For OptiX 7 this is similar. There the OPTIX_ABI_VERSION of the OptiX 7 SDK you compiled against defines which entry point function table is returned. Means older applications keep running on newer drivers. That doesn’t mean there are multiple core implementations either, just different feature sets.
Applications written against a specific OptiX versions, will require a minimum display driver version, which has always been the case.
Any details about your issues?
If something is not working in a driver, the fix needs to happen inside a future driver. The only thing which will help to solve that is filing bug reports. This is not different than with any other API (OpenGL, Vulkan, DX, CUDA, etc.). There can always be new issues or changes in behavior by fixes between driver releases which affect applications, and although the QA process is enormous it can only catch what it knows about.
When developing a commercial graphics application it’s recommended to test the newest available display drivers as soon as possible.
Note that the 419.17 display drivers are a year old. As a developer you’re missing out on any fixes and optimizations which happened since then.
Thank you for your timely response and excuse me for getting back to you only now!

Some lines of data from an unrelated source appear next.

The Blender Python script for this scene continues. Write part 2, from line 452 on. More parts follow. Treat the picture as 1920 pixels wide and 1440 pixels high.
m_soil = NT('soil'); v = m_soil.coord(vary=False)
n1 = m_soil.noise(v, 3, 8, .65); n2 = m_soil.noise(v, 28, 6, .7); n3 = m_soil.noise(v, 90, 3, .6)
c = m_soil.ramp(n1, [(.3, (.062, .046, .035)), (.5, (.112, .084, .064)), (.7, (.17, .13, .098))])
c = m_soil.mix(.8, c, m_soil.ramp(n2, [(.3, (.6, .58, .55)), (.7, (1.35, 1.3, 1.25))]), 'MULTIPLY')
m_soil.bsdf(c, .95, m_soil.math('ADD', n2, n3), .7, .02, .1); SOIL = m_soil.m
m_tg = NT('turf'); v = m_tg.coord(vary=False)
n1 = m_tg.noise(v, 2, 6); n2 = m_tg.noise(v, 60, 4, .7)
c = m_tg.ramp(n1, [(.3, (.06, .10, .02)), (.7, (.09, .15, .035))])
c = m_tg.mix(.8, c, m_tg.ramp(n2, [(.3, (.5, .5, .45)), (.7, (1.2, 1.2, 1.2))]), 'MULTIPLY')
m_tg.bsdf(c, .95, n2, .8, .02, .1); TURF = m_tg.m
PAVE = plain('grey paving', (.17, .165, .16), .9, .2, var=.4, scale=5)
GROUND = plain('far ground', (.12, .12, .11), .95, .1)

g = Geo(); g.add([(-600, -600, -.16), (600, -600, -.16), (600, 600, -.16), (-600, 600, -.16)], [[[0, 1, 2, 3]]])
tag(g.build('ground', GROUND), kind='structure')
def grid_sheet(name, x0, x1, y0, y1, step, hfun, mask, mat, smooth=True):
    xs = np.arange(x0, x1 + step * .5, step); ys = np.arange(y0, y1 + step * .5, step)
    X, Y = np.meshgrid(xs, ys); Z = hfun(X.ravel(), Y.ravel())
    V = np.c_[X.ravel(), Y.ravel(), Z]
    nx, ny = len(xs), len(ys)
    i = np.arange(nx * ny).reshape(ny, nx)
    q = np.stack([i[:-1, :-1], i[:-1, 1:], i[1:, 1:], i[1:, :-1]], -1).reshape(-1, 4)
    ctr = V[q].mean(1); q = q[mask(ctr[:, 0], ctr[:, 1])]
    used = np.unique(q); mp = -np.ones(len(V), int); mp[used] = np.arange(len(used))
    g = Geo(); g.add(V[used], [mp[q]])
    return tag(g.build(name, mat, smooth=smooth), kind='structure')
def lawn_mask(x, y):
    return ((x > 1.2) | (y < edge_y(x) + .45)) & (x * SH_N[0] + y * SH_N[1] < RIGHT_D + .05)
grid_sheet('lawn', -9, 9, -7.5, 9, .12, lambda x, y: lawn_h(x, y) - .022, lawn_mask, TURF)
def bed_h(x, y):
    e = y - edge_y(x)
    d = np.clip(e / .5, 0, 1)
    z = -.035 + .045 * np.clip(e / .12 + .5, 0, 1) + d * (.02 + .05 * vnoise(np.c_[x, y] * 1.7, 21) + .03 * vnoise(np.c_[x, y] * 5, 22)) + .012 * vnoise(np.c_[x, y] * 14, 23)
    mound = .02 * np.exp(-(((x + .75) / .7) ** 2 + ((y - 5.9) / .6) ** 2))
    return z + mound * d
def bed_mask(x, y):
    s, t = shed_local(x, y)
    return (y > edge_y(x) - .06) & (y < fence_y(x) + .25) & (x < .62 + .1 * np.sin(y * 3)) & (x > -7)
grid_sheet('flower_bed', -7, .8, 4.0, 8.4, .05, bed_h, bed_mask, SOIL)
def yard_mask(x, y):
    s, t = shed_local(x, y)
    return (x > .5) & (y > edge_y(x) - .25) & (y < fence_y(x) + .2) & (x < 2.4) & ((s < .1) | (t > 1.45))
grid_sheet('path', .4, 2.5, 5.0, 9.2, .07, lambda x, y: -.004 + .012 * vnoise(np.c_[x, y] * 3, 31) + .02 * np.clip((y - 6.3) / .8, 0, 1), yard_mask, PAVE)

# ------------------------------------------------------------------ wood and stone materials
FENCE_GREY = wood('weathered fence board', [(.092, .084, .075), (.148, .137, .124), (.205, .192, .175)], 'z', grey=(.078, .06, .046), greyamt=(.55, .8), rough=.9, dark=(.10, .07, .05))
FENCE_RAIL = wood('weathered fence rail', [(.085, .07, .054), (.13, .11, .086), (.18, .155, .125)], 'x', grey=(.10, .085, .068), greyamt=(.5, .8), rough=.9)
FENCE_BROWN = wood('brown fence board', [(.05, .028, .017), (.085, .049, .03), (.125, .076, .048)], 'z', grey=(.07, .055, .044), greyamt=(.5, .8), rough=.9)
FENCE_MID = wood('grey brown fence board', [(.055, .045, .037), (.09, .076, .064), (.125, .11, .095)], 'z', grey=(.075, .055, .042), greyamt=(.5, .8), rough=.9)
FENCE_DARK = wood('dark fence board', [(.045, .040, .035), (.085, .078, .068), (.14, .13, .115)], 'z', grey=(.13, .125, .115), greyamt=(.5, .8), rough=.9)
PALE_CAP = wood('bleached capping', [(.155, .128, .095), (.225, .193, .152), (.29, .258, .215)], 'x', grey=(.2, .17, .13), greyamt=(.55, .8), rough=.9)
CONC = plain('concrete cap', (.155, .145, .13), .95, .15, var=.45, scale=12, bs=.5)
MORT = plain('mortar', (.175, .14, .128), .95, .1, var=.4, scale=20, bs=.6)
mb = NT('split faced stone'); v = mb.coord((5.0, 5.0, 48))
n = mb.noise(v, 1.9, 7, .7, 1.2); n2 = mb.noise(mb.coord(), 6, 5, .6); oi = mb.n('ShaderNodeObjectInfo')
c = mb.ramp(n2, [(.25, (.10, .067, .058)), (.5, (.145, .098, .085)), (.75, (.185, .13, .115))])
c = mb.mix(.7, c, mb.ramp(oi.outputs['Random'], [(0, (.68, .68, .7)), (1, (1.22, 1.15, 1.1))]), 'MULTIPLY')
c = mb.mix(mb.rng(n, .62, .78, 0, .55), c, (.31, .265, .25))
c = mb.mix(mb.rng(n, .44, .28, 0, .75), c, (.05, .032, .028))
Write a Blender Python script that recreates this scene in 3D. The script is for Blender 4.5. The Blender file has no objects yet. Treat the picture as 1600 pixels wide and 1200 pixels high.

A little bit of context: In order to ensure full functionality, we need to test our products when updating the graphics drivers. Therefore such an update results in relevant testing efforts (and thus costs). This means for us as developers, that we try to keep our implementation on the one side working for the driver(s) in our products, but on the other side profit from the newest changes in OptiX. This balancing act was the motivation for the last post.
I understand and agree, that our implementation should always work with all graphics drivers and OptiX versions.
We are currently further investigating the issue and we will file a bug report if we realize that this is not related to errors in our personal implementation!